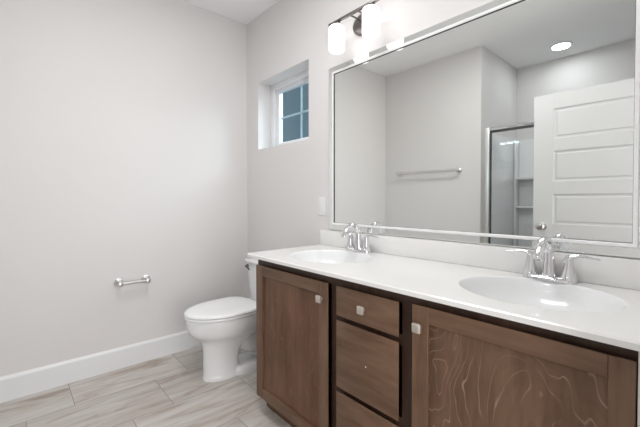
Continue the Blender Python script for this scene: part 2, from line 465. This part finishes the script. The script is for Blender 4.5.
def reverse_bevel(b, x0, x1, z0, z1, ins=.019):
    # outer edges slope back under the front face, shaped so the gaps between fronts stay dark
    for q in b.verts:
        if q.co.y > YF + .012:
            if q.co.x < x0 + .004: q.co.x += ins
            elif q.co.x > x1 - .004: q.co.x -= ins
            if q.co.z < z0 + .004: q.co.z += ins * .6
            elif q.co.z > z1 - .004: q.co.z -= ins * .6
def shaker(x0, x1, z0, z1, pm, st=.060, rl=.055, name='door', sr=None):
    d = .021; sr = sr or st
    b = B(); box(b, x0 + st - .003, YF + .010, z0 + rl - .003, x1 - sr + .003, YF + d - .004, z1 - rl + .003)
    D = obj(name, b, pm, v, smooth=False)
    for a, c in ((x0, x0 + st), (x1 - sr, x1)):
        b = B(); box(b, a, YF, z0, c, YF + d, z1, .0015, 1); reverse_bevel(b, x0, x1, z0, z1); obj('stile', b, 'wood_v', D)
    for a, c in ((z0, z0 + rl), (z1 - rl, z1)):
        b = B(); box(b, x0 + st, YF + .0002, a, x1 - sr, YF + d, c, .0015, 1); reverse_bevel(b, x0, x1, z0, z1); obj('rail', b, 'wood_h', D)
    return D
def knob(x, z, parent):
    """small square nickel knob with a rounded face on a short stem"""
    b = B()
    box(b, x - .006, YF - .014, z - .006, x + .006, YF + .0, z + .006, .002)
    s = .0155
    def sq(h, y, r): 
        pts = []
        for cx_, cz_, a0 in ((1, 1, 0), (-1, 1, 90), (-1, -1, 180), (1, -1, 270)):
            for k in range(5):
                a = math.radians(a0 + k * 22.5)
                pts.append((x + cx_ * (h - r) + r * math.cos(a), y, z + cz_ * (h - r) + r * math.sin(a)))
        return pts
    loft(b, [sq(.009, YF - .012, .003), sq(s, YF - .016, .004), sq(s, YF - .025, .004), sq(s - .003, YF - .028, .004), sq(s - .008, YF - .029, .003)])
    return obj('knob', b, 'knobm', parent, label='brushed nickel square knob')
dl = shaker(1.083, 1.672, .100, .829, 'wood_pl'); knob(1.634, .757, dl)
dr = shaker(2.090, 2.655, .100, .836, 'wood_p', sr=.048); knob(2.121, .766, dr)
for i, (z0, z1) in enumerate(((.705, .829), (.405, .686), (.100, .386))):
    b = B(); box(b, 1.722, YF, z0, 2.036, YF + .021, z1, .002, 2); reverse_bevel(b, 1.722, 2.036, z0, z1)
    o = obj('drawer', b, wood('stained_maple_drawer', WB, WL, 'X', .06, 7.0 + i), v)
    if i == 0: knob(1.876, .766, o)
    if i == 1:
        b = B(); lathe(b, (1.885, YF - .0006, .545), (0, 1, 0), [(0, .003), (.003, .003)], 10)
        obj('screw_hole_mark', b, 'caulk', o, label='small pale screw hole mark')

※

**Instructions to follow:** Transcribe the material exactly, and leave out whatever pictures it holds.

**Task response:**
Continue the Blender Python script for this scene: part 2, from line 465. This part finishes the script. The script is for Blender 4.5.
def reverse_bevel(b, x0, x1, z0, z1, ins=.019):
    # outer edges slope back under the front face, shaped so the gaps between fronts stay dark
    for q in b.verts:
        if q.co.y > YF + .012:
            if q.co.x < x0 + .004: q.co.x += ins
            elif q.co.x > x1 - .004: q.co.x -= ins
            if q.co.z < z0 + .004: q.co.z += ins * .6
            elif q.co.z > z1 - .004: q.co.z -= ins * .6
def shaker(x0, x1, z0, z1, pm, st=.060, rl=.055, name='door', sr=None):
    d = .021; sr = sr or st
    b = B(); box(b, x0 + st - .003, YF + .010, z0 + rl - .003, x1 - sr + .003, YF + d - .004, z1 - rl + .003)
    D = obj(name, b, pm, v, smooth=False)
    for a, c in ((x0, x0 + st), (x1 - sr, x1)):
        b = B(); box(b, a, YF, z0, c, YF + d, z1, .0015, 1); reverse_bevel(b, x0, x1, z0, z1); obj('stile', b, 'wood_v', D)
    for a, c in ((z0, z0 + rl), (z1 - rl, z1)):
        b = B(); box(b, x0 + st, YF + .0002, a, x1 - sr, YF + d, c, .0015, 1); reverse_bevel(b, x0, x1, z0, z1); obj('rail', b, 'wood_h', D)
    return D
def knob(x, z, parent):
    """small square nickel knob with a rounded face on a short stem"""
    b = B()
    box(b, x - .006, YF - .014, z - .006, x + .006, YF + .0, z + .006, .002)
    s = .0155
    def sq(h, y, r): 
        pts = []
        for cx_, cz_, a0 in ((1, 1, 0), (-1, 1, 90), (-1, -1, 180), (1, -1, 270)):
            for k in range(5):
                a = math.radians(a0 + k * 22.5)
                pts.append((x + cx_ * (h - r) + r * math.cos(a), y, z + cz_ * (h - r) + r * math.sin(a)))
        return pts
    loft(b, [sq(.009, YF - .012, .003), sq(s, YF - .016, .004), sq(s, YF - .025, .004), sq(s - .003, YF - .028, .004), sq(s - .008, YF - .029, .003)])
    return obj('knob', b, 'knobm', parent, label='brushed nickel square knob')
dl = shaker(1.083, 1.672, .100, .829, 'wood_pl'); knob(1.634, .757, dl)
dr = shaker(2.090, 2.655, .100, .836, 'wood_p', sr=.048); knob(2.121, .766, dr)
for i, (z0, z1) in enumerate(((.705, .829), (.405, .686), (.100, .386))):
    b = B(); box(b, 1.722, YF, z0, 2.036, YF + .021, z1, .002, 2); reverse_bevel(b, 1.722, 2.036, z0, z1)
    o = obj('drawer', b, wood('stained_maple_drawer', WB, WL, 'X', .06, 7.0 + i), v)
    if i == 0: knob(1.876, .766, o)
    if i == 1:
        b = B(); lathe(b, (1.885, YF - .0006, .545), (0, 1, 0), [(0, .003), (.003, .003)], 10)
        obj('screw_hole_mark', b, 'caulk', o, label='small pale screw hole mark')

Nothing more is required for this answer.